■ **ENTRIES PROVIDED**

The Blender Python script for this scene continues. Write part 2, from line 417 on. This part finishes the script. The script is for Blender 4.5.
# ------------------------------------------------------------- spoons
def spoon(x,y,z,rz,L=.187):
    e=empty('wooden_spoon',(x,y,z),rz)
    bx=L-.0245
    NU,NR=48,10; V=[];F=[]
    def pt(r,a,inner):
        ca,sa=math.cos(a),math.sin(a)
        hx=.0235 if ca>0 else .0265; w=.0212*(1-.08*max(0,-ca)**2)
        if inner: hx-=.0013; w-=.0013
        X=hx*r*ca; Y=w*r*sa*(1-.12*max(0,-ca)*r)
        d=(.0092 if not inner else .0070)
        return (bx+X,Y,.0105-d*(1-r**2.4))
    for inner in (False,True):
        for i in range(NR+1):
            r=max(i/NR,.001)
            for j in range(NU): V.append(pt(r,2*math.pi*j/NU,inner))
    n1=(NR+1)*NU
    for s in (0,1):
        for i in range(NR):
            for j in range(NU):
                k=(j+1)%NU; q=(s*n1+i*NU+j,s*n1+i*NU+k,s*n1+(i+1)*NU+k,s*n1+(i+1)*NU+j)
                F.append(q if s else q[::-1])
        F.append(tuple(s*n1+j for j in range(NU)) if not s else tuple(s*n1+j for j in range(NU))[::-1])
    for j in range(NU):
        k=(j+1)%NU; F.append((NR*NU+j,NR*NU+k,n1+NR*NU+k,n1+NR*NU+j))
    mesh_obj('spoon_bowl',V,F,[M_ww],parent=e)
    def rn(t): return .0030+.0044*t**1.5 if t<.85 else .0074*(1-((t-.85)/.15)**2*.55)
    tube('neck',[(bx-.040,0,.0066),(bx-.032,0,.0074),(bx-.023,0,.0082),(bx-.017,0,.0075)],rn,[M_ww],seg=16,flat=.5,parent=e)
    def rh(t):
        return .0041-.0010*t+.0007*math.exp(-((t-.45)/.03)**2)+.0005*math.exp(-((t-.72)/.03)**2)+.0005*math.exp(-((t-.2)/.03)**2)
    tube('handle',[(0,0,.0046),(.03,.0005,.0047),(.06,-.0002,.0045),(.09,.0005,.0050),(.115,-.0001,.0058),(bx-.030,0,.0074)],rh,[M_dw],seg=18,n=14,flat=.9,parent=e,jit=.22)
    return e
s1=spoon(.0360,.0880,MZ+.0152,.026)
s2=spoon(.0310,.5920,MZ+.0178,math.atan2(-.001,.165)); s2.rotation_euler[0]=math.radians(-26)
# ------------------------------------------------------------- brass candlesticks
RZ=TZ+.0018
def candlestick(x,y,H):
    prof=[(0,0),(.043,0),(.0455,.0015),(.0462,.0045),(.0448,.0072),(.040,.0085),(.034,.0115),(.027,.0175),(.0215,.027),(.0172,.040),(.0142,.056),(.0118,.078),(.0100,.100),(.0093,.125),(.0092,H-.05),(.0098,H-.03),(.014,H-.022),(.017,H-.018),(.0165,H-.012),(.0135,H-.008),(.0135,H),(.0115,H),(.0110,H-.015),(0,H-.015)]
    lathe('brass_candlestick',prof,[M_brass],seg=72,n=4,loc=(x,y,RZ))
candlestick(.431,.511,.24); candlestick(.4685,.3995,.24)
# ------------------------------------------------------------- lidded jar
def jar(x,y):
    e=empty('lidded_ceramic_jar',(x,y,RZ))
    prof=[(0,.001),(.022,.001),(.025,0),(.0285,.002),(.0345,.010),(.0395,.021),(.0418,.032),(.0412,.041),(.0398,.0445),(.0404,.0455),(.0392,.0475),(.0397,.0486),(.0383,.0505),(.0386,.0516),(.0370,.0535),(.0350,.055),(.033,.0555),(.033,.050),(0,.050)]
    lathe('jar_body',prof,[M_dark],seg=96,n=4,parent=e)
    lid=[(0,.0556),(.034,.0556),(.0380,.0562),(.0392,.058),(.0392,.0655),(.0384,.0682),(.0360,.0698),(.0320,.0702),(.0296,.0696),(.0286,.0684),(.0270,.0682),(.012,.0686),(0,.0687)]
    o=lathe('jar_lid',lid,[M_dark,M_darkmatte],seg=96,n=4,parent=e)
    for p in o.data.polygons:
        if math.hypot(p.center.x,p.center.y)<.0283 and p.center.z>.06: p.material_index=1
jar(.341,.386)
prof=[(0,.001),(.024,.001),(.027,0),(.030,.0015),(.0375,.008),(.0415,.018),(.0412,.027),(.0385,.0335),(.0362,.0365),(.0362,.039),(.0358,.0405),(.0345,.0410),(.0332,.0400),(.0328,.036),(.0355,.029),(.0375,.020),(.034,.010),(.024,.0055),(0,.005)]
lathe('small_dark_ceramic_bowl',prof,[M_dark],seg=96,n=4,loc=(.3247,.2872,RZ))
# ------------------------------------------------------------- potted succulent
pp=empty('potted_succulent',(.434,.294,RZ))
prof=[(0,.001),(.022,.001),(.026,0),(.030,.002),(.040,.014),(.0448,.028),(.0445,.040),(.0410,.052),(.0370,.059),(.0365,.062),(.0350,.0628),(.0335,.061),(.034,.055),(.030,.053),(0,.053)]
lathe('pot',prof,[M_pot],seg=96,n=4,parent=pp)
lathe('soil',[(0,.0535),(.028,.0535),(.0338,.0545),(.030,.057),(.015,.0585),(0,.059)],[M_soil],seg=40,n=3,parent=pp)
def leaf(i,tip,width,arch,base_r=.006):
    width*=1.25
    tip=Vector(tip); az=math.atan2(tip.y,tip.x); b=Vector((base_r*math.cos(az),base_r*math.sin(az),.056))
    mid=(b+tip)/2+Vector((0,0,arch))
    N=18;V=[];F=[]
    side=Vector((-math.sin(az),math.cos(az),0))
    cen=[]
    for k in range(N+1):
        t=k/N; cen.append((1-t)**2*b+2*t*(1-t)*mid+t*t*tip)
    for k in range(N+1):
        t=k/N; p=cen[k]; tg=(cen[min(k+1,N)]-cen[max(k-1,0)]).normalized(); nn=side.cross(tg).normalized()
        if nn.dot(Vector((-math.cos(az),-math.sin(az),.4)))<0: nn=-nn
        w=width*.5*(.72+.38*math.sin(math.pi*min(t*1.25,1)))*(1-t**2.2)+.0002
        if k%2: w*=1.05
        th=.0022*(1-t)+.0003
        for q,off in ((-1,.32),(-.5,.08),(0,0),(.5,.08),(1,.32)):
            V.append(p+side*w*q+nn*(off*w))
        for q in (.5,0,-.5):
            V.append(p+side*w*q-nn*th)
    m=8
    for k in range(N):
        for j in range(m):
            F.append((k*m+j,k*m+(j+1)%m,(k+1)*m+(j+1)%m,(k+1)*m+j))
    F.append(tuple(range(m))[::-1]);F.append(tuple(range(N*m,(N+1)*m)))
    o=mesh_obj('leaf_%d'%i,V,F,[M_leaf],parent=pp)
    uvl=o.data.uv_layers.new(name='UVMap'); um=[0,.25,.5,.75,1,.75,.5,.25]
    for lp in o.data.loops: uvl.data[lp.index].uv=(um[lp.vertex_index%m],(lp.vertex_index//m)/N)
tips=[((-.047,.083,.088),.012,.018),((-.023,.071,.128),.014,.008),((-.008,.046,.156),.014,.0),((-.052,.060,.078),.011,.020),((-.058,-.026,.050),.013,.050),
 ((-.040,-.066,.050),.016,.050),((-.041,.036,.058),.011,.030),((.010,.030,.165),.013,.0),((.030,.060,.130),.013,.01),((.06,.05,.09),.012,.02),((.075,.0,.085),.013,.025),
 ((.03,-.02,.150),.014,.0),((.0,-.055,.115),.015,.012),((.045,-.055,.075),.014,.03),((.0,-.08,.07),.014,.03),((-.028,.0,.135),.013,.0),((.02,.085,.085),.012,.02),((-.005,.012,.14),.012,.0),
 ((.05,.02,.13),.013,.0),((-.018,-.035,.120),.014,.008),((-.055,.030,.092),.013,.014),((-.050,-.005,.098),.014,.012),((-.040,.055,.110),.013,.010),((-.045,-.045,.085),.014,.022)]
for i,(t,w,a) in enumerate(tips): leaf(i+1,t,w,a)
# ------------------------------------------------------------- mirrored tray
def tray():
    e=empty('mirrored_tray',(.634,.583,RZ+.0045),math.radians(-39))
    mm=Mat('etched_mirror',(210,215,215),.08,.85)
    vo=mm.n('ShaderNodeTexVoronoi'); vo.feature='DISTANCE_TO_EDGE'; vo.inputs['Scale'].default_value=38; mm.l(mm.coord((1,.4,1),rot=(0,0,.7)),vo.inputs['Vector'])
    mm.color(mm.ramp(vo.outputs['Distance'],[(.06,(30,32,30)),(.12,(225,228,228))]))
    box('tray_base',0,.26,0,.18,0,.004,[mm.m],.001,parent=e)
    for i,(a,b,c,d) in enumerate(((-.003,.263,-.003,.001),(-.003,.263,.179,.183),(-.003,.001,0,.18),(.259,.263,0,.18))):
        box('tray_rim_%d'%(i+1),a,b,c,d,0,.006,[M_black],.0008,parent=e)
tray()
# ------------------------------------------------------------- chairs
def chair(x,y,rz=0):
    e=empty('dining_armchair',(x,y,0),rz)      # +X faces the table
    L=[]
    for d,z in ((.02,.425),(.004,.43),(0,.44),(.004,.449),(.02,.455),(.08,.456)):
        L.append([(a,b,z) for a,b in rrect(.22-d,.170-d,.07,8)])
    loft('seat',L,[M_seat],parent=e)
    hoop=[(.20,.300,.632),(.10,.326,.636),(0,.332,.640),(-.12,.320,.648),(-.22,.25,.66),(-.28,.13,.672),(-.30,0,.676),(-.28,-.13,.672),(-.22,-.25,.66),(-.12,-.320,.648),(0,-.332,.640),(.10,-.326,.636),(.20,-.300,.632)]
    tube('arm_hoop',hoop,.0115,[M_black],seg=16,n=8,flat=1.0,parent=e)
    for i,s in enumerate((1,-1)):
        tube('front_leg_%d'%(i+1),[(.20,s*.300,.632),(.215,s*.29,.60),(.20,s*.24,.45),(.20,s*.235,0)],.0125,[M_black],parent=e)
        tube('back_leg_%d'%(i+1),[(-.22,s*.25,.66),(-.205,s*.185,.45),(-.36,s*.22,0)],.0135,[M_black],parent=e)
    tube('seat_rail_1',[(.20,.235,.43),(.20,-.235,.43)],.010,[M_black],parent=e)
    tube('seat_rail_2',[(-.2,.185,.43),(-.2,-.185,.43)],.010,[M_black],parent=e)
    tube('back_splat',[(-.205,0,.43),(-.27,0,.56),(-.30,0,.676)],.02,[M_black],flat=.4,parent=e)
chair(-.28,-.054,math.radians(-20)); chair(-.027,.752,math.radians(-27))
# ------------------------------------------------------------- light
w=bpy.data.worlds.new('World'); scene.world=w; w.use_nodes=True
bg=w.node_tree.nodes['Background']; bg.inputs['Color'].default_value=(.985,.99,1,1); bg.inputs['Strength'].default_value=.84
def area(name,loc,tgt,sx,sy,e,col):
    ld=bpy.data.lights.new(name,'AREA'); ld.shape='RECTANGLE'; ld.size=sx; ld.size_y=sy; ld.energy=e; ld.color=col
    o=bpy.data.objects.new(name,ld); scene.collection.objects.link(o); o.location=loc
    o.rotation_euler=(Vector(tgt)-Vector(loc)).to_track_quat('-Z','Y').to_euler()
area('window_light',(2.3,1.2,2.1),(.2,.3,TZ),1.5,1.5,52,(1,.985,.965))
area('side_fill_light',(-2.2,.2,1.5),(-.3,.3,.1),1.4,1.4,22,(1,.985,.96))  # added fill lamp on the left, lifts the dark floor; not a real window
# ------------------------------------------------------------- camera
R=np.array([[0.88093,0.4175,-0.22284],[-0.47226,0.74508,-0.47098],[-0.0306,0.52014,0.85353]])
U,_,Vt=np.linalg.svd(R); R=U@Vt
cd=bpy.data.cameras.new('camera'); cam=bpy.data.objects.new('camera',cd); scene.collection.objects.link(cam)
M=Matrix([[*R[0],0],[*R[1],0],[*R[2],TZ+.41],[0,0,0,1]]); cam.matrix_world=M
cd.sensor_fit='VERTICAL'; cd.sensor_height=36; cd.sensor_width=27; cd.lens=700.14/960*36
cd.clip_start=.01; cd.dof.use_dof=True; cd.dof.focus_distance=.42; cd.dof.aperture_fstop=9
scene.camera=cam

--

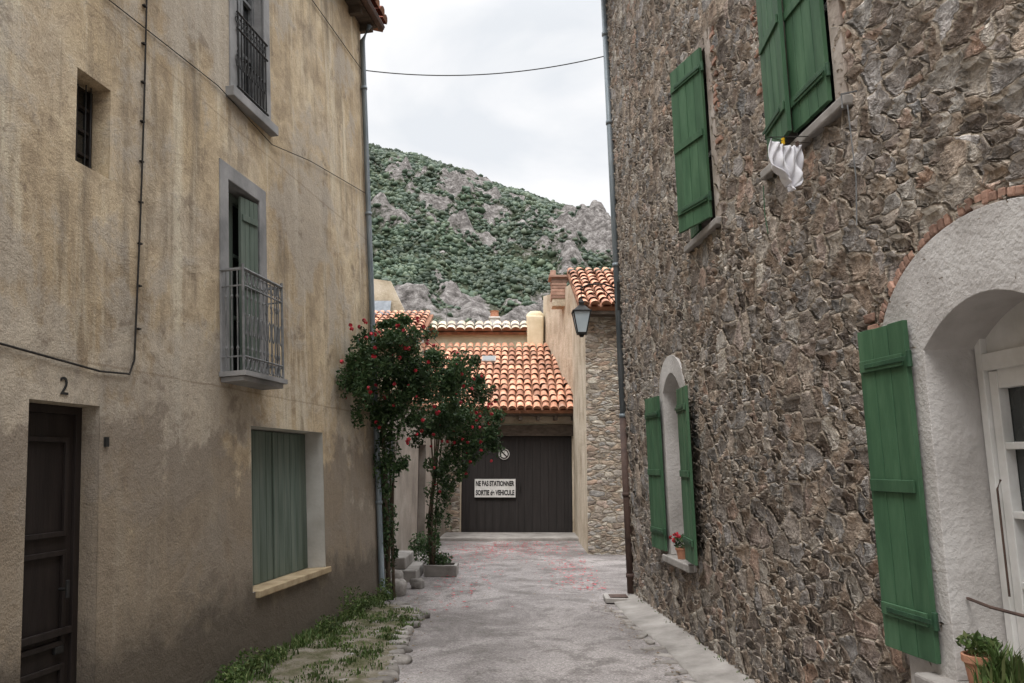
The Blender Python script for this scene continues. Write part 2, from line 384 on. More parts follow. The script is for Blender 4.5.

* * *

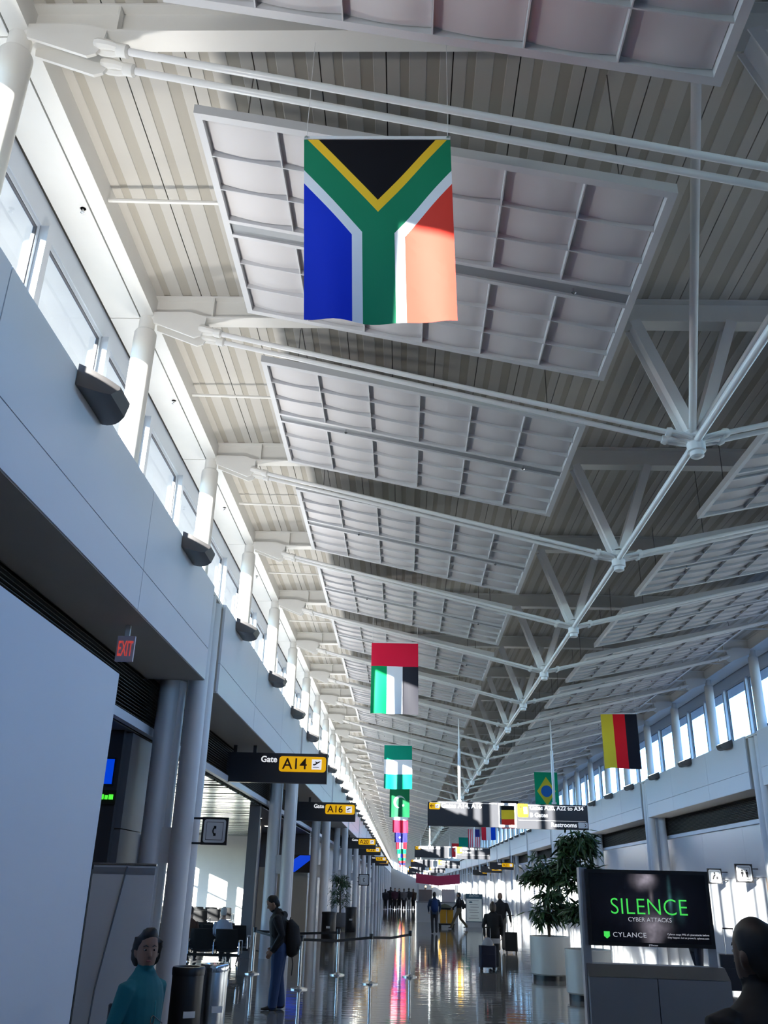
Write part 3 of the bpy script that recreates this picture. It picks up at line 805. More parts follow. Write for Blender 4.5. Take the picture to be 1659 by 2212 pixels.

■ **WORK TO COMPLETE**
Gather from the records above every line containing the string "this".

■ **THE RESPONSE**
The Blender Python script for this scene continues. Write part 2, from line 417 on. This part finishes the script. The script is for Blender 4.5.
The Blender Python script for this scene continues. Write part 2, from line 384 on. More parts follow. The script is for Blender 4.5.
Write part 3 of the bpy script that recreates this picture. It picks up at line 805. More parts follow. Write for Blender 4.5. Take the picture to be 1659 by 2212 pixels.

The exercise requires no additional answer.